§ **Task goal**
Lines containing "scene" are to be counted. Give the number and nothing more.
* BEGIN Dataset content *
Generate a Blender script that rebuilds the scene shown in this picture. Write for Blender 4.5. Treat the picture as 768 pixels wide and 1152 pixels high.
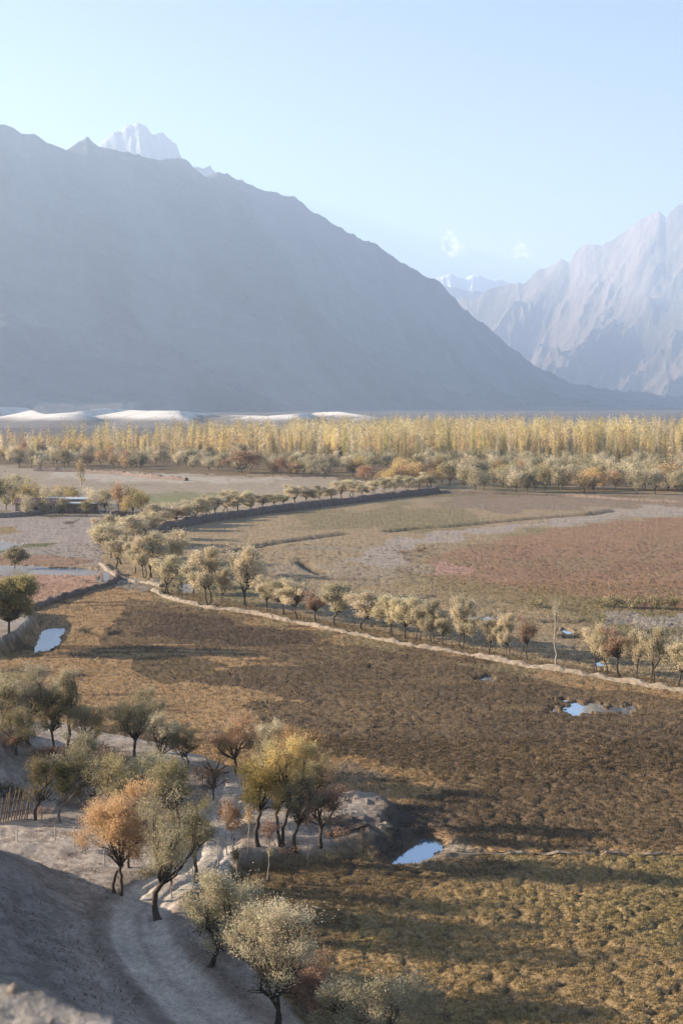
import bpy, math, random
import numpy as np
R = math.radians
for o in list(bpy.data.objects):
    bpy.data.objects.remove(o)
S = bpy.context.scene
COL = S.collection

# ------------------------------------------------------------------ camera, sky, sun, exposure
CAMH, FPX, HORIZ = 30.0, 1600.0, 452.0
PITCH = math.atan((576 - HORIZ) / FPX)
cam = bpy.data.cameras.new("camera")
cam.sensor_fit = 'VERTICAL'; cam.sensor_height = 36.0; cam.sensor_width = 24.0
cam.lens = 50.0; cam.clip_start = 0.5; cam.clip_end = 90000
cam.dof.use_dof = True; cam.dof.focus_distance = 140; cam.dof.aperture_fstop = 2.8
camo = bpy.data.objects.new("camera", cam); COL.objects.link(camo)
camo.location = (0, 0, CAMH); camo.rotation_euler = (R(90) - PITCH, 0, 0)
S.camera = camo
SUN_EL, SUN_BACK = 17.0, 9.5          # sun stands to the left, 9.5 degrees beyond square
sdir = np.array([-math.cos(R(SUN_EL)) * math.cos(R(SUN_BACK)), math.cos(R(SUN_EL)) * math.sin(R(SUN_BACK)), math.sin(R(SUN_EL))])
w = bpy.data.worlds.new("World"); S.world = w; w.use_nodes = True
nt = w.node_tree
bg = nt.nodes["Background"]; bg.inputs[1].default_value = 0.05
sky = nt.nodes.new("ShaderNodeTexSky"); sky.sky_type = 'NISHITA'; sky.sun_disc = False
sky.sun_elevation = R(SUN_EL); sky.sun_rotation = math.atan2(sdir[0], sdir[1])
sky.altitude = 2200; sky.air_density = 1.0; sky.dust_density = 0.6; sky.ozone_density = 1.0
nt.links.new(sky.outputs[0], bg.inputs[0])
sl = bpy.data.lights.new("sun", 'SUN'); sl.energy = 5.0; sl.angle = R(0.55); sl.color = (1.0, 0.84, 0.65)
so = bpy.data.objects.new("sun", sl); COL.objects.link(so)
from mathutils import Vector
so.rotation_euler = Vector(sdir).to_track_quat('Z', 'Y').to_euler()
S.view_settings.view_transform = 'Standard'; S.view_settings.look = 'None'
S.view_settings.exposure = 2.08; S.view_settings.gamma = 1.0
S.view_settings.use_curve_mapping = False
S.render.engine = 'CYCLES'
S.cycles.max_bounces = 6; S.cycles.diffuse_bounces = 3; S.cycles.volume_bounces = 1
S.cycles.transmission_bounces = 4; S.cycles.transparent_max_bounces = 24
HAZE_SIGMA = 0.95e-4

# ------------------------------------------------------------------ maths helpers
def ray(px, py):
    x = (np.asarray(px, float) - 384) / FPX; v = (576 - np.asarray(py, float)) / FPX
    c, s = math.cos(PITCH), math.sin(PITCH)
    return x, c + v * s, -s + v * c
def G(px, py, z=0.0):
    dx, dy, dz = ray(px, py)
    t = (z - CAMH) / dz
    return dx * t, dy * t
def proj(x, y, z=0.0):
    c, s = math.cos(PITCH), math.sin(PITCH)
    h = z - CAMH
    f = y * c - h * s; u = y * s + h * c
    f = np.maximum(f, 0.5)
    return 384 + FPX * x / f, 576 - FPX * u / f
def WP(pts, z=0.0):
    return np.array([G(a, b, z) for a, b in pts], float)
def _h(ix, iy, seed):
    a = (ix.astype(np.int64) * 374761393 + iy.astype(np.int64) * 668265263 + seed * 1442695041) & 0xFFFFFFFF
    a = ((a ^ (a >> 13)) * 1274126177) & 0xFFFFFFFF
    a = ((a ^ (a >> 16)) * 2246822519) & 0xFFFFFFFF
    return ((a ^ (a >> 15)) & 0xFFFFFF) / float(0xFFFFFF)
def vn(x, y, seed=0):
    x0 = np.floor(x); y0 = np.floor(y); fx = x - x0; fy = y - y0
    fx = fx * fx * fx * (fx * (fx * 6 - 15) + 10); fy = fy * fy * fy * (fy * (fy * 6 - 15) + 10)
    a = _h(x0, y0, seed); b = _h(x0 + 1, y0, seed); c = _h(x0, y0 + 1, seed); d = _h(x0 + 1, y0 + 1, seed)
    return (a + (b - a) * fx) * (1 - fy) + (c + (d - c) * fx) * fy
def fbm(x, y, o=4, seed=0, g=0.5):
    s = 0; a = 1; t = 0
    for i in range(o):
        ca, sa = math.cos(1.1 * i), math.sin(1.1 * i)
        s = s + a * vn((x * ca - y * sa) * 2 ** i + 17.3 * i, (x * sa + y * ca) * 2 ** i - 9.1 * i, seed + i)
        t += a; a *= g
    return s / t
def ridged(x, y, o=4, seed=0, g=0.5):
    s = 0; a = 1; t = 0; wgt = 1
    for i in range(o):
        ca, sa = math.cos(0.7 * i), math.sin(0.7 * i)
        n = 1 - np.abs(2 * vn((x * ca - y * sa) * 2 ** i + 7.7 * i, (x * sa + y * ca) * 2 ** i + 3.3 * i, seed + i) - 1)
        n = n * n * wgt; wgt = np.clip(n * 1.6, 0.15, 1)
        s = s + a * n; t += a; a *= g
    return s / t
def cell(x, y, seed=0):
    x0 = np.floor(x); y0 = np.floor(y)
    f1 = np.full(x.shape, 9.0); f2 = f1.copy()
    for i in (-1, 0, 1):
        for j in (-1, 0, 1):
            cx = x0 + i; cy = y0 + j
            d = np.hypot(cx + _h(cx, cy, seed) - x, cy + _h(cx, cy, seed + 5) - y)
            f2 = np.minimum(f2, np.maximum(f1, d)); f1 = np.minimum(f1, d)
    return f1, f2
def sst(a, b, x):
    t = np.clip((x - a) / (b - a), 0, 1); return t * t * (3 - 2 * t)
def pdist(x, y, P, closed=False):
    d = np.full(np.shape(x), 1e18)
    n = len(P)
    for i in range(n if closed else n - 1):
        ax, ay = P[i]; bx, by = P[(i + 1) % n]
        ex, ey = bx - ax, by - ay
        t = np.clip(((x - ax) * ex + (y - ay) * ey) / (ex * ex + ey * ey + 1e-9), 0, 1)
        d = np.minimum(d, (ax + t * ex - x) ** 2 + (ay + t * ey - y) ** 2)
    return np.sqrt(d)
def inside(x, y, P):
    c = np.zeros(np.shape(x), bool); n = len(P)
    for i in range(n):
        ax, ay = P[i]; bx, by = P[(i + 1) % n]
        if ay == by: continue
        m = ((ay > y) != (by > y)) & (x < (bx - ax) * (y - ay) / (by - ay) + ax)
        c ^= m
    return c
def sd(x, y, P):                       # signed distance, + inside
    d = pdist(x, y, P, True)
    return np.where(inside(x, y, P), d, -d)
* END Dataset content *
§ **Problem solution**
2